• **Required task**
Search the data below for the string "scene". Extract every line that contains it.

• **Supplied material**
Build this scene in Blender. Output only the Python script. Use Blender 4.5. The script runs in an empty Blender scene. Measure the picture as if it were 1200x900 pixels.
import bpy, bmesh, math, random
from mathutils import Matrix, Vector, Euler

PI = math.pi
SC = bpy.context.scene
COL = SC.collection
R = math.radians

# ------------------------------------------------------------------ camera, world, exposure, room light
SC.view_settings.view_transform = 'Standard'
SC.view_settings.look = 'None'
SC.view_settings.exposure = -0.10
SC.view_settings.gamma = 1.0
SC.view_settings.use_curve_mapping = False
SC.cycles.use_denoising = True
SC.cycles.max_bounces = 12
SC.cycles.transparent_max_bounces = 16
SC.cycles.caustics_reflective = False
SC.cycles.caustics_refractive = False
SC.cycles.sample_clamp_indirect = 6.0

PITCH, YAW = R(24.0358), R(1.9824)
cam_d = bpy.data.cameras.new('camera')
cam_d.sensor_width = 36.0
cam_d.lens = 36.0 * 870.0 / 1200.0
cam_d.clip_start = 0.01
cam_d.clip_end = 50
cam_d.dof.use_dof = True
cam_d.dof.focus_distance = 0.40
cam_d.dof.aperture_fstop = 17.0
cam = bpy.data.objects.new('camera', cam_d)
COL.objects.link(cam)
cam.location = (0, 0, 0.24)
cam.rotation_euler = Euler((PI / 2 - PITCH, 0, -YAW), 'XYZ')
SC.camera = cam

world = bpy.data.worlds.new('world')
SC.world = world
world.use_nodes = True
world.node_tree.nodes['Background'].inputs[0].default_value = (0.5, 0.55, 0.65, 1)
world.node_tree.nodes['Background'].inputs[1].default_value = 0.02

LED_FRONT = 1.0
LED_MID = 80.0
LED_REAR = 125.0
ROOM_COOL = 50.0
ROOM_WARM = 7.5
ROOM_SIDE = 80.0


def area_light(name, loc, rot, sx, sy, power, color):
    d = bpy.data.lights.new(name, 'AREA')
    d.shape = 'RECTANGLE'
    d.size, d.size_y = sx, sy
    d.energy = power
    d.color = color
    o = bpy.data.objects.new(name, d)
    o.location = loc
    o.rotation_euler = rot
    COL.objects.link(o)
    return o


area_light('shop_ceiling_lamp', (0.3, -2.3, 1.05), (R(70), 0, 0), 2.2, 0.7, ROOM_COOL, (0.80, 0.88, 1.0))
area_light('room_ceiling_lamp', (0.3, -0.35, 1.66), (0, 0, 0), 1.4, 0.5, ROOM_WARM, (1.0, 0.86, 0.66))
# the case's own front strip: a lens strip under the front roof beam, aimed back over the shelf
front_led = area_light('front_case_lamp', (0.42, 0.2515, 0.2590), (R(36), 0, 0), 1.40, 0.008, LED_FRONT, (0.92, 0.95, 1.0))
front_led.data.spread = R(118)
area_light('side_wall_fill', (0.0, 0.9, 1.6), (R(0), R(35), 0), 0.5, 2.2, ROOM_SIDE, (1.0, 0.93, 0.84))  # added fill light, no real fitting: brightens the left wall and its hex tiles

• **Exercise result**
Build this scene in Blender. Output only the Python script. Use Blender 4.5. The script runs in an empty Blender scene. Measure the picture as if it were 1200x900 pixels.
SC = bpy.context.scene